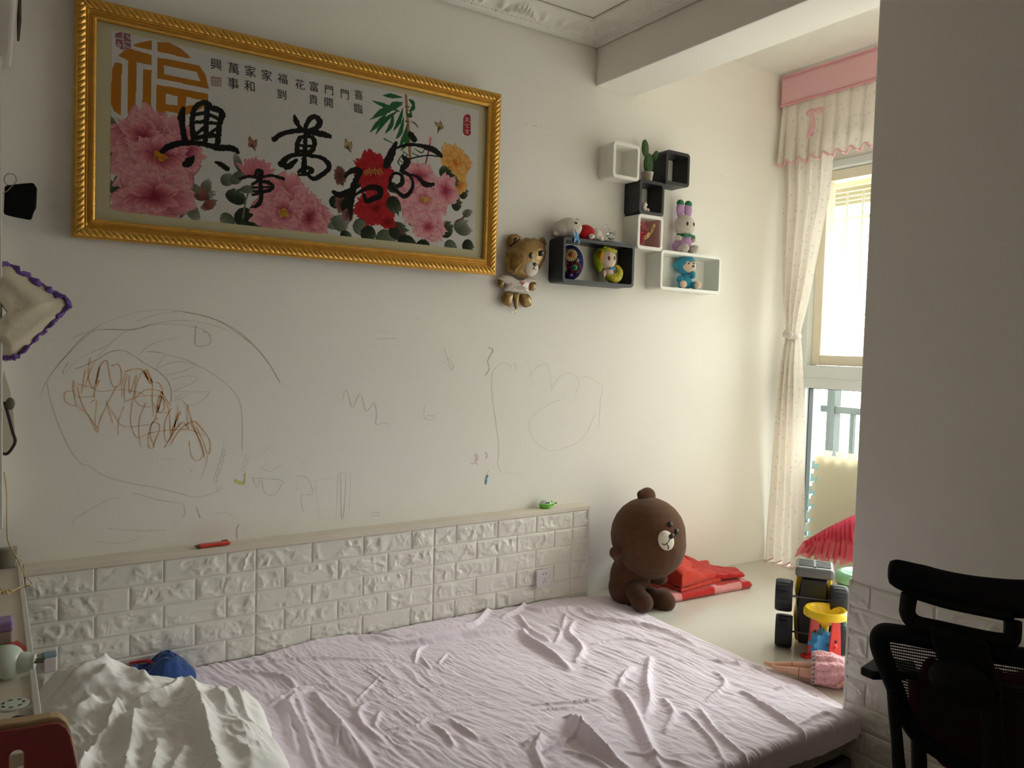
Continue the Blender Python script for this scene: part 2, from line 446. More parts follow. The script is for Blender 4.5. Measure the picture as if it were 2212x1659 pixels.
# ---------------------------------------------------------------- framed embroidery
PW, PH = 1.5193, 0.7348
yaw, roll = 0.03, -0.0067
u_ = np.array([math.cos(yaw), -math.sin(yaw), 0]); v_ = np.array([0, 0, 1.])
pX = u_*math.cos(roll)+v_*math.sin(roll); pZ = v_*math.cos(roll)-u_*math.sin(roll); pY = np.cross(pZ, pX)
pO = np.array([0.7025, -0.046, 2.2923])
fe = thing('framed_embroidery', 'large gold framed peony and calligraphy embroidery hanging on the wall', 'picture')
mm = Matrix.Identity(4)
for i in range(3): mm[i][0], mm[i][1], mm[i][2], mm[i][3] = pX[i], pY[i], pZ[i], pO[i]
fe.matrix_world = mm
M_gold = mat('gilt_frame', srgb(228, 176, 80), 0.36, 0.6, metal=0.6, bump=0.06, bscale=140, vary=0.12, vscale=30)
FW = 0.062
FS = 0.083/FW
def frame_side(q, L, org, ax, inn):
    n, k = int(L/0.0028), 40
    t = np.linspace(0, FW, k)[None, :]; f = np.linspace(0, 1, n)[:, None]
    s_ = t+f*(L-2*t); T = (t+0*s_)*FS
    rope = np.clip(1-((T-0.026)/0.019)**2, 0, 1)**0.5
    tw = np.abs(np.sin(PI*(s_/0.019-(T-0.026)/0.030)))**0.8
    h = 0.004+0.013*rope*(0.45+0.55*tw)
    h += 0.005*np.clip(1-((T-0.049)/0.004)**2, 0, 1)
    h -= 0.006*np.exp(-((T-0.058)/0.005)**2)
    bd = np.clip(1-((T-0.073)/0.006)**2, 0, 1)**0.5
    h += bd*(0.004+0.0025*np.abs(np.sin(PI*s_/0.011+3*T/0.006)))
    h = np.where(T < 0.002, 0, h)
    P = np.array(org)+s_[..., None]*np.array(ax)+(T/FS)[..., None]*np.array(inn)+(-h*0.85)[..., None]*np.array([0, 1., 0])
    q.grid(P)
q = MB(); a, b = PW/2, PH/2
frame_side(q, PW, (-a, 0, b), (1, 0, 0), (0, 0, -1)); frame_side(q, PW, (a, 0, -b), (-1, 0, 0), (0, 0, 1))
frame_side(q, PH, (-a, 0, -b), (0, 0, 1), (1, 0, 0)); frame_side(q, PH, (a, 0, b), (0, 0, -1), (-1, 0, 0))
for x0, x1, z0, z1 in ((-a, a, b-FW, b), (-a, a, -b, -b+FW), (-a, -a+FW, -b+FW, b-FW), (a-FW, a, -b+FW, b-FW)): q.span((x0, 0.0005, z0), (x1, 0.018, z1))
q.build('gilt_frame', M_gold, fe)
def pq(px, py, d=0.008):
    """sight line to the picture plane, in the picture's own x, z"""
    dr = ray(px, py); n = pY; o = pO+pY*d; t = ((o-CAM)@n)/(dr@n); P = CAM+dr*t-pO
    return (P@pX, P@pZ)
x0, x1, z0, z1 = -a+FW-0.003, a-FW+0.003, -b+FW-0.003, b-FW+0.003
q = MB(); q.span((x0, 0.009, z0), (x1, 0.013, z1)); q.build('mat_board', mat('cream_mat_board', srgb(222, 212, 172), 0.7), fe, smooth=False)
# picture rectangle (mean of its four corners)
cs = np.array([pq(*p) for p in ((241.5, 61.5), (1036, 241), (1024, 542), (237.5, 452))])
ax0, ax1 = (cs[0, 0]+cs[3, 0])/2, (cs[1, 0]+cs[2, 0])/2; az1, az0 = (cs[0, 1]+cs[1, 1])/2, (cs[2, 1]+cs[3, 1])/2
NXC = 700; CS = (ax1-ax0)/NXC; NZC = int(round((az1-az0)/CS))
GX = ax0+(np.arange(NXC)+0.5)*CS; GZ = az1-(np.arange(NZC)+0.5)*CS
GXX, GZZ = np.meshgrid(GX, GZ)
IMG = np.zeros((NZC, NXC, 3)); IMG[:] = srgb(230, 226, 223)
def inside(poly):
    xs_ = np.array([p[0] for p in poly]); zs_ = np.array([p[1] for p in poly])
    i0, i1 = np.clip(np.searchsorted(GX, [xs_.min(), xs_.max()]), 0, NXC); j0, j1 = np.clip(np.searchsorted(-GZ, [-zs_.max(), -zs_.min()]), 0, NZC)
    X, Z = GXX[j0:j1, i0:i1], GZZ[j0:j1, i0:i1]; r = np.zeros(X.shape, bool); k = len(poly)
    for i in range(k):
        xa, za = poly[i]; xb, zb = poly[(i+1) % k]
        c = ((za > Z) != (zb > Z)) & (X < (xb-xa)*(Z-za)/((zb-za) if zb != za else 1e-9)+xa); r ^= c
    return (slice(j0, j1), slice(i0, i1)), r
def fillq(poly, col, holes=()):
    sl, r = inside(poly)
    for h in holes:
        s2, r2 = inside(h); f = np.zeros((NZC, NXC), bool); f[s2] = r2; r &= ~f[sl]
    IMG[sl][r] = col
def fillp(pts, col, holes=()): fillq([pq(*p) for p in pts], col, [[pq(*p) for p in h] for h in holes])
def z1p(l): return [(140+p[0]/4.254, p[1]/4.254) for p in l]
def z2p(l): return [(640+p[0]/4.254, 100+p[1]/4.254) for p in l]
def z3p(l): return [(140+p[0]/4.254, 250+p[1]/4.254) for p in l]
def z4p(l): return [(640+p[0]/4.254, 300+p[1]/4.254) for p in l]
K = 0.001555   # metres on the picture per photograph pixel, about
def brush(pts, w, col, rough=0.16):
    """pts photograph pixels, w widths in pixels: a brush stroke with a ragged edge"""
    w = w if hasattr(w, '__len__') else [w]*len(pts)
    P = smooth_path([(*pq(*p), ww*K) for p, ww in zip(pts, w)], 5)
    mx = max(p[2] for p in P); xs_ = [p[0] for p in P]; zs_ = [p[1] for p in P]
    i0, i1 = np.clip(np.searchsorted(GX, [min(xs_)-mx, max(xs_)+mx]), 0, NXC); j0, j1 = np.clip(np.searchsorted(-GZ, [-max(zs_)-mx, -min(zs_)+mx]), 0, NZC)
    if i1 <= i0 or j1 <= j0: return
    X, Z = GXX[j0:j1, i0:i1], GZZ[j0:j1, i0:i1]
    hit = np.zeros(X.shape, bool); nz_ = (vnoise(X*260, Z*260, 3)-0.5)*2*rough
    for A, B in zip(P[:-1], P[1:]):
        d, t = seg_dist(X, Z, [A, B]); hit |= d < 0.5*(A[2]+(B[2]-A[2])*t)*(1+nz_)
    IMG[j0:j1, i0:i1][hit] = col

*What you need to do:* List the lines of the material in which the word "pixels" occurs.

*Correct output:*
Continue the Blender Python script for this scene: part 2, from line 446. More parts follow. The script is for Blender 4.5. Measure the picture as if it were 2212x1659 pixels.
    """pts photograph pixels, w widths in pixels: a brush stroke with a ragged edge"""